Indeed, my advice about "interpreting" the photographs from the particular
studio in question would be to avoid getting bogged down in psychological
speculation and demonstrate how they reflect prevailing social values of the
time.  You'll very likely observe an evolution over time.  Also, when you
spot occasional images which don't seem to "fit" within their period, you can
point out how the subjects and/or photographer are breaking the
rules--whether deliberately or accidentally.
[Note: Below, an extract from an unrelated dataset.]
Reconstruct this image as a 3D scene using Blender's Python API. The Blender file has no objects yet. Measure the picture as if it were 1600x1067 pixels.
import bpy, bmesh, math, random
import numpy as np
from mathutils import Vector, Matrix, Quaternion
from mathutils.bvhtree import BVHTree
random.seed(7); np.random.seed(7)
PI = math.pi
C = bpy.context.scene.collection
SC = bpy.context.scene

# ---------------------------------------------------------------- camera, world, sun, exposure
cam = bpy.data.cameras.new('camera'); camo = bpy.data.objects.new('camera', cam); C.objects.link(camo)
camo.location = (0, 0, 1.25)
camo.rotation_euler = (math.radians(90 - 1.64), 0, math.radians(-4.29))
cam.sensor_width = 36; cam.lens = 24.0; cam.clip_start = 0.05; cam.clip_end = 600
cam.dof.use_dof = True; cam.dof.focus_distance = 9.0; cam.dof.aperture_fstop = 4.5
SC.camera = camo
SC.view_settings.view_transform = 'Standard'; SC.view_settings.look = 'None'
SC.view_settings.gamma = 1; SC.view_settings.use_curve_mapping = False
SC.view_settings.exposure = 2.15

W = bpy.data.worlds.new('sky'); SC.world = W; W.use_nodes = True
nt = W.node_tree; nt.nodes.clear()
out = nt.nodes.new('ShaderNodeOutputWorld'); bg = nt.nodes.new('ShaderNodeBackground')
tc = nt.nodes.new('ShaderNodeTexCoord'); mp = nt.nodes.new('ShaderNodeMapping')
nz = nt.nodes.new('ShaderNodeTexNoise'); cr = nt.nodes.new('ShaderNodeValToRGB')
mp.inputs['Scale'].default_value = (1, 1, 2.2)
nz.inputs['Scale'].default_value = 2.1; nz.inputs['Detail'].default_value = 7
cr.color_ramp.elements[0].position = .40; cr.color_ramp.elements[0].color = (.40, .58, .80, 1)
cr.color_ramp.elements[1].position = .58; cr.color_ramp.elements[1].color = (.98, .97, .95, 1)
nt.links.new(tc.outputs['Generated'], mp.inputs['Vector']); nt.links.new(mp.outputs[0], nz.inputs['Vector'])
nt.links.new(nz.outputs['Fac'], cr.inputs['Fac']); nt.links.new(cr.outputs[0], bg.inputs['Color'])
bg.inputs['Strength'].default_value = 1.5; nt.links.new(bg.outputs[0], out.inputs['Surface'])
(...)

About a year ago I joined a close friend and her family for a group portrait
session at a franchise studio operation.  I could tell from the way the
photographer arranged us (perhaps I should say "operator", as many studio
cameramen were called in the 19th century, because I felt she was rather
unskilled) that she was duplicating an arrangement she had used many times
before.  The fact that one member of the group was in a wheelchair obviously
threw her and she didn't know what to do with him, so she stuck him off to
one side and in the result he kind of looks like an outrigger from the main
group (it's an unpleasant, unbalanced composition).  Perhaps someone might
read this photograph as a commentary on the plight of the handicapped, and
this would have a certain amount of cockeyed validity, but it says more about
the photographer's inability to integrate him into the group and "relate" to
him.  In reality he's very much the center of that family (in my opinion, he
has a mild tyrannical streak)--and I think that's where I would have
positioned him.  Of course, I was placed as if I were the father figure in
the family, beside the mother, with the other kids arrayed, standing, behind
us, whereas in reality I'm more of a visiting uncle figure whose
idiosyncrasies are barely tolerated!  Anyone who tries to "interpret" that
photograph will be led into a number of erroneous assumptions, especially
since the position of the wheelchair is so ambiguous.  Perhaps the
photographer thought that putting the wheelchair in the center would be too
easy and obvious, but I think she was just inept.  She didn't have time to
find out anything about us, but she arranged us almost completely--placement,
positions of arms and hands, angles of heads, etc.  Any attempt to analyze or
interpret our relationships from that photograph would be misleading, and I
think it's typical of the vast majority of group portraits you'll find in the
average studio archive.  When you "interpret" portrait photographs, the
photographer is a very important part of the equation--a mediator at the bare
minimum, often an overt manipulator, seldom a passive witness.